# [Information provided]
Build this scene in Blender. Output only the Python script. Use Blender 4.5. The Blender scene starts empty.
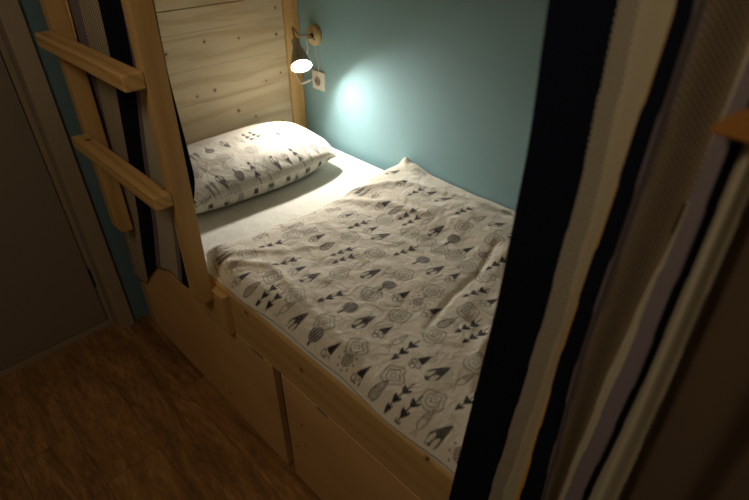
import bpy, bmesh, math, random
import numpy as np
from mathutils import Vector, Matrix

# ------------------------------------------------------------------ camera, world, light, exposure
S = bpy.context.scene
COL = S.collection
PITCH = math.atan(362/515.0); YAW = math.radians(45.1)
FWD = Vector((math.sin(YAW)*math.cos(PITCH), math.cos(YAW)*math.cos(PITCH), -math.sin(PITCH)))
cd = bpy.data.cameras.new('camera'); cam = bpy.data.objects.new('camera', cd); COL.objects.link(cam)
cam.location = (0, 0, 1.6)
cam.rotation_euler = FWD.to_track_quat('-Z', 'Y').to_euler()
cd.sensor_width = 36; cd.lens = 515*36/749.0; cd.clip_start = 0.02
cd.dof.use_dof = True; cd.dof.focus_distance = 1.55; cd.dof.aperture_fstop = 3.6
S.camera = cam

W = bpy.data.worlds.new('world'); S.world = W; W.use_nodes = True
W.node_tree.nodes['Background'].inputs[0].default_value = (1.0, 0.8, 0.6, 1)
W.node_tree.nodes['Background'].inputs[1].default_value = 0.01

def area(name, loc, target, size, power, color):
    l = bpy.data.lights.new(name, 'AREA'); l.shape = 'DISK'; l.size = size; l.energy = power; l.color = color
    o = bpy.data.objects.new(name, l); COL.objects.link(o); o.location = loc
    o.rotation_euler = (Vector(target)-Vector(loc)).to_track_quat('-Z', 'Y').to_euler()
    return o
area('room_light', (-0.42, 0.55, 2.20), (0.40, 0.9, 0.3), 0.35, 4.2, (1.0, 0.83, 0.60))

S.view_settings.view_transform = 'Standard'; S.view_settings.look = 'None'
S.view_settings.exposure = 0.0; S.view_settings.gamma = 1.0; S.view_settings.use_curve_mapping = False
BULB = 880.0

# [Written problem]
Do not copy the pictures, but repeat every line exactly.

# [Correct output]
Build this scene in Blender. Output only the Python script. Use Blender 4.5. The Blender scene starts empty.
import bpy, bmesh, math, random
import numpy as np
from mathutils import Vector, Matrix

# ------------------------------------------------------------------ camera, world, light, exposure
S = bpy.context.scene
COL = S.collection
PITCH = math.atan(362/515.0); YAW = math.radians(45.1)
FWD = Vector((math.sin(YAW)*math.cos(PITCH), math.cos(YAW)*math.cos(PITCH), -math.sin(PITCH)))
cd = bpy.data.cameras.new('camera'); cam = bpy.data.objects.new('camera', cd); COL.objects.link(cam)
cam.location = (0, 0, 1.6)
cam.rotation_euler = FWD.to_track_quat('-Z', 'Y').to_euler()
cd.sensor_width = 36; cd.lens = 515*36/749.0; cd.clip_start = 0.02
cd.dof.use_dof = True; cd.dof.focus_distance = 1.55; cd.dof.aperture_fstop = 3.6
S.camera = cam

W = bpy.data.worlds.new('world'); S.world = W; W.use_nodes = True
W.node_tree.nodes['Background'].inputs[0].default_value = (1.0, 0.8, 0.6, 1)
W.node_tree.nodes['Background'].inputs[1].default_value = 0.01

def area(name, loc, target, size, power, color):
    l = bpy.data.lights.new(name, 'AREA'); l.shape = 'DISK'; l.size = size; l.energy = power; l.color = color
    o = bpy.data.objects.new(name, l); COL.objects.link(o); o.location = loc
    o.rotation_euler = (Vector(target)-Vector(loc)).to_track_quat('-Z', 'Y').to_euler()
    return o
area('room_light', (-0.42, 0.55, 2.20), (0.40, 0.9, 0.3), 0.35, 4.2, (1.0, 0.83, 0.60))

S.view_settings.view_transform = 'Standard'; S.view_settings.look = 'None'
S.view_settings.exposure = 0.0; S.view_settings.gamma = 1.0; S.view_settings.use_curve_mapping = False
BULB = 880.0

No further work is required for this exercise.